EXERCISE GOAL: Below are the records; collect from them each line containing the string "pixels".

INFORMATION SHOWN:
++++++++
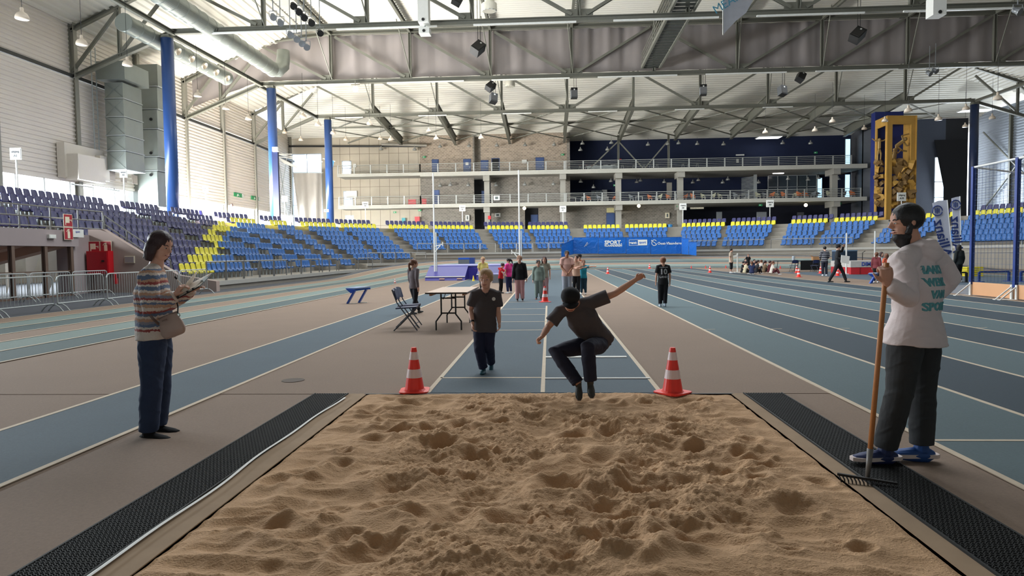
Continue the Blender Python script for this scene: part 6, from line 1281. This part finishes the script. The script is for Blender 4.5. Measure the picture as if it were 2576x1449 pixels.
++++++++
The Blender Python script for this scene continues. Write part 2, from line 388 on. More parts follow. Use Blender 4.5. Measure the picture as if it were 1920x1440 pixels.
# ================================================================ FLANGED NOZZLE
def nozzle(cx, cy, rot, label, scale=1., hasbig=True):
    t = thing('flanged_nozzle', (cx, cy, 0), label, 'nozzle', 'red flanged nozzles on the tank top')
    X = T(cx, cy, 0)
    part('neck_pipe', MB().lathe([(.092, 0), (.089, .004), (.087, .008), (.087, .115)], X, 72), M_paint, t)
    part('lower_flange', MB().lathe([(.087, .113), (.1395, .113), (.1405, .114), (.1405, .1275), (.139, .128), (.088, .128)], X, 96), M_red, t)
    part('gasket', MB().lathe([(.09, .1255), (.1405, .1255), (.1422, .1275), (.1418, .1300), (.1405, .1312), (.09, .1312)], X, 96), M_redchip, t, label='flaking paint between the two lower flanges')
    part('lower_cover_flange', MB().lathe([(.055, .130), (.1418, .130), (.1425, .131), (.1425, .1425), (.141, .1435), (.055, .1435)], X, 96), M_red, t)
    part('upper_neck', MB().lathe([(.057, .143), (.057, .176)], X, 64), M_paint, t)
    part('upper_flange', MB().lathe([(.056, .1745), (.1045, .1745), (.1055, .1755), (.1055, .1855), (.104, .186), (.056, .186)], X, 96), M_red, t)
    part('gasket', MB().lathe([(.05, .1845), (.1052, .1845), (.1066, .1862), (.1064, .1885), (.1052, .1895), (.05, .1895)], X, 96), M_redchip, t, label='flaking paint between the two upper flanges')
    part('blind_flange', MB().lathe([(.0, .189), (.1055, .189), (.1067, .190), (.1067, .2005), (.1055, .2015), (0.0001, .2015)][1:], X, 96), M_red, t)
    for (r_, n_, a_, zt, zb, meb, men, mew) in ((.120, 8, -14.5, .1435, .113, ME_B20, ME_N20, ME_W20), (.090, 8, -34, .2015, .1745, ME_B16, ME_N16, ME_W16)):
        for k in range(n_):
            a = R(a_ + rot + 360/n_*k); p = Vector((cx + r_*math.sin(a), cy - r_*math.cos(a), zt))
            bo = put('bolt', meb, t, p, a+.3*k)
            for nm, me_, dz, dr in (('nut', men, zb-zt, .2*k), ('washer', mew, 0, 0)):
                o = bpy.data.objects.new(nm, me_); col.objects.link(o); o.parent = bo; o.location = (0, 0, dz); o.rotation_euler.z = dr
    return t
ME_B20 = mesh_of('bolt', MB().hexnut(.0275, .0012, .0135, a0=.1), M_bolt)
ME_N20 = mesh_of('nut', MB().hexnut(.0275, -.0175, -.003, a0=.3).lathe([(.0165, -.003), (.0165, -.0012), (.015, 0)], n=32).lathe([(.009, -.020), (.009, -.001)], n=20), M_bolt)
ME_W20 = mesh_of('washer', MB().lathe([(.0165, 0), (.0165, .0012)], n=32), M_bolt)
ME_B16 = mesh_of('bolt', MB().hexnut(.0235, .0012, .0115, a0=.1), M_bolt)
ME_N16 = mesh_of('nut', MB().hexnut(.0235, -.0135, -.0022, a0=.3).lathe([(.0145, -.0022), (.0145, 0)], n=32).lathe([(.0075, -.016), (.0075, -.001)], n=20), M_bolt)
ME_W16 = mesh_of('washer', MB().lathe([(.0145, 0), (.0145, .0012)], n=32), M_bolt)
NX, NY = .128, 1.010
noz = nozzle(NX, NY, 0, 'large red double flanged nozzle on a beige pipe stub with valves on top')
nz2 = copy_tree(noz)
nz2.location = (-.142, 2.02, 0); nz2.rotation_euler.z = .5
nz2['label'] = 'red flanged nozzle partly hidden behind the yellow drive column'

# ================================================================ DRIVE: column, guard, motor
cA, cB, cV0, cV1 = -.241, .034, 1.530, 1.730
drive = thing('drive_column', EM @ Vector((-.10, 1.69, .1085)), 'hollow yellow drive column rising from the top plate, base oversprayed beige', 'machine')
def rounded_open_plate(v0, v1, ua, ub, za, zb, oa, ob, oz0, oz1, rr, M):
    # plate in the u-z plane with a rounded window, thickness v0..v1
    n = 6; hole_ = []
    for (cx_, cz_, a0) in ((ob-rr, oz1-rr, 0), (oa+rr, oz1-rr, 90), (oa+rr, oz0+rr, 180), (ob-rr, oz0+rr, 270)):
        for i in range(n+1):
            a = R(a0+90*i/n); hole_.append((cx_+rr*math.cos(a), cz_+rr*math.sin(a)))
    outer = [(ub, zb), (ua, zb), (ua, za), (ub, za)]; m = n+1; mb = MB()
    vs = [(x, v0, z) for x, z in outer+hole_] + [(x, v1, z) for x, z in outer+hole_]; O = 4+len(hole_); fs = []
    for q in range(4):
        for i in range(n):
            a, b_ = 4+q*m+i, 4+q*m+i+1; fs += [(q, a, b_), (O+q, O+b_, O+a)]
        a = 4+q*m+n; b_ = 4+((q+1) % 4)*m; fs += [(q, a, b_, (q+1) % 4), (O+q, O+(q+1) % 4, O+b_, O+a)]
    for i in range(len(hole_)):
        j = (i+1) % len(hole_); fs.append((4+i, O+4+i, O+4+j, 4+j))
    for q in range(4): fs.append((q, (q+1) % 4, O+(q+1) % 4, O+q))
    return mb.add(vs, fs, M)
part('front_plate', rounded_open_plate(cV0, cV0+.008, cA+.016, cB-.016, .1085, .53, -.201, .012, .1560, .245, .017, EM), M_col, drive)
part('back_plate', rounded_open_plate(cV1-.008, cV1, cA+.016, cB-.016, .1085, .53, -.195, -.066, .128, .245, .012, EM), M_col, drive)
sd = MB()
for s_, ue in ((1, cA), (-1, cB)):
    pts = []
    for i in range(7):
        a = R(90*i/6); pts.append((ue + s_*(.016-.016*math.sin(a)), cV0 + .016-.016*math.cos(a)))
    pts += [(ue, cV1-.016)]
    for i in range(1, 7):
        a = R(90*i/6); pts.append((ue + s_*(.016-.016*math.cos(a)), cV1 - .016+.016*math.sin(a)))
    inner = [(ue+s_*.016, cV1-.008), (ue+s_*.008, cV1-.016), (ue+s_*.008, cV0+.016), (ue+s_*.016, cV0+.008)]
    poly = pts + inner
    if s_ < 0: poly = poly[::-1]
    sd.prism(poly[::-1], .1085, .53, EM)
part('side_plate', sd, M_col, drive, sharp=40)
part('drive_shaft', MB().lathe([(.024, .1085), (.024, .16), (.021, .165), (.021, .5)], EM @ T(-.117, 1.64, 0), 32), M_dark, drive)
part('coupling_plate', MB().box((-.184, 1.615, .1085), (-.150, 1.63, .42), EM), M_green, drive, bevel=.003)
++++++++
WRITTEN RESPONSE:
Continue the Blender Python script for this scene: part 6, from line 1281. This part finishes the script. The script is for Blender 4.5. Measure the picture as if it were 2576x1449 pixels.
The Blender Python script for this scene continues. Write part 2, from line 388 on. More parts follow. Use Blender 4.5. Measure the picture as if it were 1920x1440 pixels.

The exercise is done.